By David Kaplan - Mon 05 May 2008 06:45 AM PST

Although ad agencies’ digital revenues have been growing significantly over the past few years, they tended to remain a small slice of the total spending pie. Last year was different, as AdAge’s Agency Report demonstrates, showing digital revenue assuming a more prominent place in ad firms’ overall business. Despite moderate spending by clients in general, digital revenues proved high enough to offset pullback in traditional ad expenditures in 2007, helping provide a collective 8.6 percent boost by the 860 shops participating in the AdAge survey. While that’s a modest drop from the prior year’s 8.8 percent growth, it’s worth noting that last year was the beginning of what many consider to be the start of an agency downturn.

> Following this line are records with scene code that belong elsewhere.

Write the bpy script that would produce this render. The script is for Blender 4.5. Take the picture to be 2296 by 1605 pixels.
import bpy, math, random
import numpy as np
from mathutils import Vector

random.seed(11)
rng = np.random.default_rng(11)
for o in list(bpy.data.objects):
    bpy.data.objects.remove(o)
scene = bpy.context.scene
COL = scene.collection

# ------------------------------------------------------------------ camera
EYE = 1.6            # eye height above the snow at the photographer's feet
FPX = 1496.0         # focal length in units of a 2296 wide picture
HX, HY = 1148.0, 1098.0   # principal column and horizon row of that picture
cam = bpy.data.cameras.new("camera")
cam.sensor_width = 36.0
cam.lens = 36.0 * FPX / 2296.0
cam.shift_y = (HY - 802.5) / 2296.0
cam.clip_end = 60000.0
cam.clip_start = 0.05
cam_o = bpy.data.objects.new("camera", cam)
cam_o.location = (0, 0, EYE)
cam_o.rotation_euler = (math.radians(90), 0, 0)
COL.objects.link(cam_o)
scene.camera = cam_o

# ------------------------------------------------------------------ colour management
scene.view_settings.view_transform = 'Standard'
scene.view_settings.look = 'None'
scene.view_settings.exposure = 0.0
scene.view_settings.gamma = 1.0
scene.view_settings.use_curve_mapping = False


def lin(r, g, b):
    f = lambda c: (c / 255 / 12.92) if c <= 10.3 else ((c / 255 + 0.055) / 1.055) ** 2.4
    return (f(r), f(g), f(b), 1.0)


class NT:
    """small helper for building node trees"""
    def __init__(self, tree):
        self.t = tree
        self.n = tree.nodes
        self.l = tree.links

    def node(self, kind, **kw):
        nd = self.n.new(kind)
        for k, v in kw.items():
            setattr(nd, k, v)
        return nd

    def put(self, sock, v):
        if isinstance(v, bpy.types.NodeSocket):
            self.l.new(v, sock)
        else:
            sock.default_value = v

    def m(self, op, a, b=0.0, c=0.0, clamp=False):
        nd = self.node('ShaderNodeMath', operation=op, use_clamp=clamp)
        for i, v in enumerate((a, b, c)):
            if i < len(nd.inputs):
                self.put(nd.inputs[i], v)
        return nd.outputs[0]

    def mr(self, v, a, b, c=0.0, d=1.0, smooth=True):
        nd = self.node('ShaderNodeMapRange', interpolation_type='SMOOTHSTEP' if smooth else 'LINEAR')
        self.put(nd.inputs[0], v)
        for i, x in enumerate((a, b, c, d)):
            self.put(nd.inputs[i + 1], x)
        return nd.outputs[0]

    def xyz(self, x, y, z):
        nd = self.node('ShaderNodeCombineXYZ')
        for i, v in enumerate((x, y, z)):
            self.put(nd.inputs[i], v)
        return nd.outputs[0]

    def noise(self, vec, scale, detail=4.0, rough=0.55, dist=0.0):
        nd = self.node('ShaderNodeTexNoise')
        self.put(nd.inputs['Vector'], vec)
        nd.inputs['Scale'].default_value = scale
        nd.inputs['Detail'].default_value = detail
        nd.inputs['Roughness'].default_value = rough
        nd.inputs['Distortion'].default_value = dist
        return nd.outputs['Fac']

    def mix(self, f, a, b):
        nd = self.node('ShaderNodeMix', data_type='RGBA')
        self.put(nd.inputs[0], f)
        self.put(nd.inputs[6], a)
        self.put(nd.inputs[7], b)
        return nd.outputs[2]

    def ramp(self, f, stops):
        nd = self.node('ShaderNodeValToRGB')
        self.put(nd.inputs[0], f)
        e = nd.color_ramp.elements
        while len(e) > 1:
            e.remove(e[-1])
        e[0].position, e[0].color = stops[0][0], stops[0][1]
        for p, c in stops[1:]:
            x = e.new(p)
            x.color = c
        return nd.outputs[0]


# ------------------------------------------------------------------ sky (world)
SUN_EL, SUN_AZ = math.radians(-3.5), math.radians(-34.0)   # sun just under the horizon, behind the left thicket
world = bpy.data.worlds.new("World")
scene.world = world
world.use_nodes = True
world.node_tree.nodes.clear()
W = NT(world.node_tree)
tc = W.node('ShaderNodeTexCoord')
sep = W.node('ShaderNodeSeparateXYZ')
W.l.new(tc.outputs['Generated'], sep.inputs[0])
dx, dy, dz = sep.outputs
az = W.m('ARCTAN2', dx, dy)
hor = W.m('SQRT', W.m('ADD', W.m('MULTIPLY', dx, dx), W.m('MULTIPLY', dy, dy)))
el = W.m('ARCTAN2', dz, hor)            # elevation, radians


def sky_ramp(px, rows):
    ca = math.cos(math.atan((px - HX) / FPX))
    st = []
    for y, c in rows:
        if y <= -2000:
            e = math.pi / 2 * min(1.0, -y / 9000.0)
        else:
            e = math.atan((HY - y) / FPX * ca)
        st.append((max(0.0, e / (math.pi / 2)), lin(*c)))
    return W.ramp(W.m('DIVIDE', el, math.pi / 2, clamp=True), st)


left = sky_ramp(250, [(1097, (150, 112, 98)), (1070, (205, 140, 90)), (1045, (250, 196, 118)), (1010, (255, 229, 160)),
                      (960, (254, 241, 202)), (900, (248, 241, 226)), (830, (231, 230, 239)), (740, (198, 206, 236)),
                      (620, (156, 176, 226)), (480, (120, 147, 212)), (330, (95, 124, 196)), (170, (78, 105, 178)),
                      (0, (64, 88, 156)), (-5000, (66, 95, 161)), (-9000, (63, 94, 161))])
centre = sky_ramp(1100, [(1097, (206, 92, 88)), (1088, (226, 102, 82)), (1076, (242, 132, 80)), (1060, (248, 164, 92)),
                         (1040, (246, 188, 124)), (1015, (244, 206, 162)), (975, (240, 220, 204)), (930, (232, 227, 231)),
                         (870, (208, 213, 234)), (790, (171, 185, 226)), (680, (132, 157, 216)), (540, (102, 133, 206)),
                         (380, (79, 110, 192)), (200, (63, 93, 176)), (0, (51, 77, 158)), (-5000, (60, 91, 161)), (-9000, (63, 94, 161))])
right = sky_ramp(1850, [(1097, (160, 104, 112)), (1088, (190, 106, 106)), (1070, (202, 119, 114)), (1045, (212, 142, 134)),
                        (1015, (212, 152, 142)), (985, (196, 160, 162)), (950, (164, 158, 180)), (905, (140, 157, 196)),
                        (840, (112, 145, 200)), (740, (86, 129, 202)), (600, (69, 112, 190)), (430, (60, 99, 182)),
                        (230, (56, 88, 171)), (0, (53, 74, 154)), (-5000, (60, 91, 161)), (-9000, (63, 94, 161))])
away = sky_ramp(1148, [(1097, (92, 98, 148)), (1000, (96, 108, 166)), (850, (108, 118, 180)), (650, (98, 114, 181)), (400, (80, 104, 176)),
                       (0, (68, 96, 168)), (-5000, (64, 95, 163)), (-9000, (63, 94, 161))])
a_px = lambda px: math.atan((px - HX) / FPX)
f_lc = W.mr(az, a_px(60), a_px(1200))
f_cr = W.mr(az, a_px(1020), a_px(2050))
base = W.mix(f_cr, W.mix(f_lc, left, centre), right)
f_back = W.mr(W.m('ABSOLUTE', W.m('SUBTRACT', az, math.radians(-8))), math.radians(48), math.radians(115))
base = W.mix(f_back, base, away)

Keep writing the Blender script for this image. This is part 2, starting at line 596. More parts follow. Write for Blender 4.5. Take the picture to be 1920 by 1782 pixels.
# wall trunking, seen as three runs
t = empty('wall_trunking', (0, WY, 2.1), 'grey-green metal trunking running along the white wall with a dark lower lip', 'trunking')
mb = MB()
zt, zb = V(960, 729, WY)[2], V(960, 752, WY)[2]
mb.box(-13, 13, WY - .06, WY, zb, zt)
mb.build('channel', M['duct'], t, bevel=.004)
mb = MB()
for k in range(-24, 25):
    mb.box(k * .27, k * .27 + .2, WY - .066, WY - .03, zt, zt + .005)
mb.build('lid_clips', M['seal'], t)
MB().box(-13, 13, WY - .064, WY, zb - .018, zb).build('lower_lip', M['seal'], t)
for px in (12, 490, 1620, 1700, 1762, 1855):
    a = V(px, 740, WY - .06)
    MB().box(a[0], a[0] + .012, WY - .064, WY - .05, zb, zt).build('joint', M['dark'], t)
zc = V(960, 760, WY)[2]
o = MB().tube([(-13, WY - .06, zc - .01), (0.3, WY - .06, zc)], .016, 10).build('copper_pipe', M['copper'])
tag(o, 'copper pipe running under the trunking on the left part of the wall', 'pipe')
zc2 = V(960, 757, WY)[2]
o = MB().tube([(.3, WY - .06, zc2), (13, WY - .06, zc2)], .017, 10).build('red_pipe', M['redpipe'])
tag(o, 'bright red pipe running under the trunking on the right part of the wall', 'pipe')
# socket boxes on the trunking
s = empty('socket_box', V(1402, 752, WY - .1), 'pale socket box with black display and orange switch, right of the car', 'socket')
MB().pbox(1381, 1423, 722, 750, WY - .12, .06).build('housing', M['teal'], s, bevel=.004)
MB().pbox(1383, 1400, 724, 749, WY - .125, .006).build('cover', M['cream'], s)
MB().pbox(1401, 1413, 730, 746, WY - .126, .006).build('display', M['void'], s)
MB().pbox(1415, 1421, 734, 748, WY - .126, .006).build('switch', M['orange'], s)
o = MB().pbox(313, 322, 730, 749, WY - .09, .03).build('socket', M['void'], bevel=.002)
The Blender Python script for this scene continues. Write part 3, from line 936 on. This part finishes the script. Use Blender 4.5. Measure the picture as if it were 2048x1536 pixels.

-- Specifically, the big four ad holding companies - Omnicom Group, WPP Group, Interpublic Group and Publicis Groupe - last year brought in 12.3 percent of worldwide revenue from digital advertising. And for traditional U.S. agencies in general, digital supplied an average of 10.2 percent of each company’s revenue.

-- Some, like Goodby, Silverstein & Partners received 52 percent of their revenue from the interactive side of the business. Meanwhile, WPP Group, which has been particularly aggressive in building up its digital services through several large and small acquisitions, said worldwide digital revenue for media buying holding company Group M last year jumped 53 percent to $238 million. AdAge estimated that digital comprised more than 11 percent of Group M’s revenue last year.

-- As for the Top Digital Agencies, Digitas, which was bought by Publicis at the end of 2006 and is seen as the kick off for last year’s M&A frenzy over independent interactive shops by large traditional firms, topped the list, rising 34 percent with $345 million in revenue. At number two, Avenue A/Razorfish, which was acquired by Microsoft (NSDQ: MSFT) when it acquired aQuantive for $6 billion last May, rose 27 to $299 million. Omnicom’s Rapp Collins, at number three, had one of the biggest leaps of any shop within a traditional structure, growing 90 percent with $204 million.